Source material:
* * * * *

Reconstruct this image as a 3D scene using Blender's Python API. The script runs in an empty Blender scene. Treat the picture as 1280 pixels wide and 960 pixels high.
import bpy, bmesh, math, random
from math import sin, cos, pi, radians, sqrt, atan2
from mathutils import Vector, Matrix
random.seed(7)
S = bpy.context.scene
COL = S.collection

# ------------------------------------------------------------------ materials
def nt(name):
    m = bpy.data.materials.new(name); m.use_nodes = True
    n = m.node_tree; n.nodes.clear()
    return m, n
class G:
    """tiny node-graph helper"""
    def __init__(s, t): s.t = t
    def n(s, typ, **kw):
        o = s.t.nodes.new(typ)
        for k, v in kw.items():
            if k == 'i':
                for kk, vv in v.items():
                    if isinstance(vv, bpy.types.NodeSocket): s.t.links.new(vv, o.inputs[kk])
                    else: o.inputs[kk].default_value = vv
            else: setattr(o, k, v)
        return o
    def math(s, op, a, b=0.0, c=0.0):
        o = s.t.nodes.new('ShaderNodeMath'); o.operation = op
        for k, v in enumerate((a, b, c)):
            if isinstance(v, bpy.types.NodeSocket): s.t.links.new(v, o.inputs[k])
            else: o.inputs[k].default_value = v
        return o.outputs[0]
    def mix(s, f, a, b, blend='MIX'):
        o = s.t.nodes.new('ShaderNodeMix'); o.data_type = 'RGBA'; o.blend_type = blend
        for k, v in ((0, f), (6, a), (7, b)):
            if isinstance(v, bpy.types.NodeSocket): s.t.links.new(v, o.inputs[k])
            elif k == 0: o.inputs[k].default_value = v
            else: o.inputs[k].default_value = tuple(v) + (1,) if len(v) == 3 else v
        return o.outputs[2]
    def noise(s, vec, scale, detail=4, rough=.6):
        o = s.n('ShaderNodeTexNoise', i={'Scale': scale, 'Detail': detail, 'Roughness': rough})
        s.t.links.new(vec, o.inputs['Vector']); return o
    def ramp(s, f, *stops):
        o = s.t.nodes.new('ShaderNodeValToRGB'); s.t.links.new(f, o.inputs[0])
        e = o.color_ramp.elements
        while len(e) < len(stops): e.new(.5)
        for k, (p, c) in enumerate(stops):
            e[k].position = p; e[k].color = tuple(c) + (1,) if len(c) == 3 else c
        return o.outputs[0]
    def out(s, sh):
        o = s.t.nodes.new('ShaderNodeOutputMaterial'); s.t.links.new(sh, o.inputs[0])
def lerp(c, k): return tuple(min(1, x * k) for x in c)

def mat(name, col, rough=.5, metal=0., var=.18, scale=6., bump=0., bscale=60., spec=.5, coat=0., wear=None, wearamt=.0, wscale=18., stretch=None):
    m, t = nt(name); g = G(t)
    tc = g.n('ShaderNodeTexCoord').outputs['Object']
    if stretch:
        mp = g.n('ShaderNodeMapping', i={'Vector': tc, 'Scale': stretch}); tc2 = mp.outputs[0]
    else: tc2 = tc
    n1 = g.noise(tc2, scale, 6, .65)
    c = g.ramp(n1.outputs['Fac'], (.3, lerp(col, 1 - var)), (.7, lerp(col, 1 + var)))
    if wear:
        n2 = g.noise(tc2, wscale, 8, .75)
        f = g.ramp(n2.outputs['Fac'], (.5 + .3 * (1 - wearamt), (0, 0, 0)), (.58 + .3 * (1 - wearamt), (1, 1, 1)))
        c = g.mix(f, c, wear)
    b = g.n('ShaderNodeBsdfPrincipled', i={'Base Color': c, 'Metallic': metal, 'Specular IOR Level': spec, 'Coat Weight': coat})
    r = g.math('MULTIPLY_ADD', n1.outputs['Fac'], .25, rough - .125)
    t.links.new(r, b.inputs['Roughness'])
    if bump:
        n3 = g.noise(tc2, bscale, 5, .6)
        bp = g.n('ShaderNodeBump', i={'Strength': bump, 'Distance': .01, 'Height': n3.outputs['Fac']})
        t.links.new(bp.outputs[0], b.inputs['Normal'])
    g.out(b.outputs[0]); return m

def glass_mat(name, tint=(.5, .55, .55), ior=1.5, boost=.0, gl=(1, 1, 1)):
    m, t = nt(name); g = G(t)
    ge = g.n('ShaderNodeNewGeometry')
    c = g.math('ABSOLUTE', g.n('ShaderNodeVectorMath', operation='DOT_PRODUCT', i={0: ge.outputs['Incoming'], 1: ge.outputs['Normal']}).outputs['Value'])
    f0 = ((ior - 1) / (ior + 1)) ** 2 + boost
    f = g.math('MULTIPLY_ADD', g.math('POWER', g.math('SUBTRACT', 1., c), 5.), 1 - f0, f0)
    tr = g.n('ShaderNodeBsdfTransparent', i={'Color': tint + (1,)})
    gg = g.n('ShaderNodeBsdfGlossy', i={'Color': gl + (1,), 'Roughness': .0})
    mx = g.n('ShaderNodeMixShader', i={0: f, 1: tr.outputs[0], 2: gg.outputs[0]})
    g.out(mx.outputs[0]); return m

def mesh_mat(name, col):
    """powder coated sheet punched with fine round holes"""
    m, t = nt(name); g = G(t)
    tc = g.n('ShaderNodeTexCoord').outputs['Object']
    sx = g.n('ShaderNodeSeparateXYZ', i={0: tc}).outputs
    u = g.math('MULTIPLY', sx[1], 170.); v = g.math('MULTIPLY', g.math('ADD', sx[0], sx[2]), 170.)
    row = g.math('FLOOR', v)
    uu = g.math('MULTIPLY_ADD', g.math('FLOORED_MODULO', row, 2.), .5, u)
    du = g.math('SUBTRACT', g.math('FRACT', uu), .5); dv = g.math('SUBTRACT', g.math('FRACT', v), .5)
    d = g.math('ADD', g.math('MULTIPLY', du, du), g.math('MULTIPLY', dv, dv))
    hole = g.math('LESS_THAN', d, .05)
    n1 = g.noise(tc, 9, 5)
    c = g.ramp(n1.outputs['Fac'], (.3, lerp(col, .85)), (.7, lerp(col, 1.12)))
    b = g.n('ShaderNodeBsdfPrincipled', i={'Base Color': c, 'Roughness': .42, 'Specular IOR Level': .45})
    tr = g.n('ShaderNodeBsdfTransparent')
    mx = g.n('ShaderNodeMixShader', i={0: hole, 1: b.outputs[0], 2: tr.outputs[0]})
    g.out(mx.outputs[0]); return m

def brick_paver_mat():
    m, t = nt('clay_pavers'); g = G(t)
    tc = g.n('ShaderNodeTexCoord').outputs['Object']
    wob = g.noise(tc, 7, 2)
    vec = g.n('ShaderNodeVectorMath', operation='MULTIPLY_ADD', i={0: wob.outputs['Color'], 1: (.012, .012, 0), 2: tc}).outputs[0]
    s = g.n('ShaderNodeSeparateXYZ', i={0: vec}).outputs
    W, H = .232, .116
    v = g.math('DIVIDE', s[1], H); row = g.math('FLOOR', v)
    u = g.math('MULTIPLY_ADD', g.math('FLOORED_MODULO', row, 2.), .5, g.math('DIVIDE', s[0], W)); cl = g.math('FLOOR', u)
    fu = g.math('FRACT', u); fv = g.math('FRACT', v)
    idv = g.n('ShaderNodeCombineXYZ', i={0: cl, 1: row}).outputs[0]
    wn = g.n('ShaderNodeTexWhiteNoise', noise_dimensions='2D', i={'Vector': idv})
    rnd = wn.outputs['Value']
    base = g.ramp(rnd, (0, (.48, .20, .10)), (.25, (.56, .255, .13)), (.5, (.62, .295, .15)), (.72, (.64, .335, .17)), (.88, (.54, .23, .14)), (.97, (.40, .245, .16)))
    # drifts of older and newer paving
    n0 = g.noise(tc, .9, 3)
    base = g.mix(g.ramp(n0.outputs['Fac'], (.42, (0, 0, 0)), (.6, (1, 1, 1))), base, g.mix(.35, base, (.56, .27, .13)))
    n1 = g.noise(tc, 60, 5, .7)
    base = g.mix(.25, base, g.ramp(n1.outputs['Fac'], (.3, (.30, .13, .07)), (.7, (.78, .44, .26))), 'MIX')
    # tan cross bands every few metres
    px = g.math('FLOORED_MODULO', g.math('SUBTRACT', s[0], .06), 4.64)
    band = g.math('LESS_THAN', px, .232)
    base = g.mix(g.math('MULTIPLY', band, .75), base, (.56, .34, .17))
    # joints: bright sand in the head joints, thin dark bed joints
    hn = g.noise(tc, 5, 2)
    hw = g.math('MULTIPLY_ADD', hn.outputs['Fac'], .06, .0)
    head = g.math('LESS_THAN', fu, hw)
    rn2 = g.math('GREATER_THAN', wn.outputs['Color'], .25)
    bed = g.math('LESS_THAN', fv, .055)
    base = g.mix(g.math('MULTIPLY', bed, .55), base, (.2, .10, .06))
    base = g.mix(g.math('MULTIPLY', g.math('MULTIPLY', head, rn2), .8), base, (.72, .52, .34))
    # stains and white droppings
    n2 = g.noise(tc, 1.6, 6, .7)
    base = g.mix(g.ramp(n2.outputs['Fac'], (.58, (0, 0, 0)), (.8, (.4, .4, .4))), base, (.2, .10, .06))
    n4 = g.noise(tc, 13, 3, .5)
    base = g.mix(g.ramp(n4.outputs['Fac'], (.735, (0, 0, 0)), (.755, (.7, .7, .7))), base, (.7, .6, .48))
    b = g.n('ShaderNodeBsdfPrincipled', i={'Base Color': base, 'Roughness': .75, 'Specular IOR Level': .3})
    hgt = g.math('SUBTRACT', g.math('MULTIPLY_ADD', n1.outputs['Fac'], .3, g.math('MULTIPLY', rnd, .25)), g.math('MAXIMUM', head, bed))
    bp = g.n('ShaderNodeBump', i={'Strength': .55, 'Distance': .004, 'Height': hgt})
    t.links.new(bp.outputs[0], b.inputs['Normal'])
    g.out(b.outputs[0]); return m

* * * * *

Task prompt: Return a word-for-word copy of the lines from the beginning of the listing to the line holding "COL = S.collection", both kept.

Finished answer:
Reconstruct this image as a 3D scene using Blender's Python API. The script runs in an empty Blender scene. Treat the picture as 1280 pixels wide and 960 pixels high.
import bpy, bmesh, math, random
from math import sin, cos, pi, radians, sqrt, atan2
from mathutils import Vector, Matrix
random.seed(7)
S = bpy.context.scene
COL = S.collection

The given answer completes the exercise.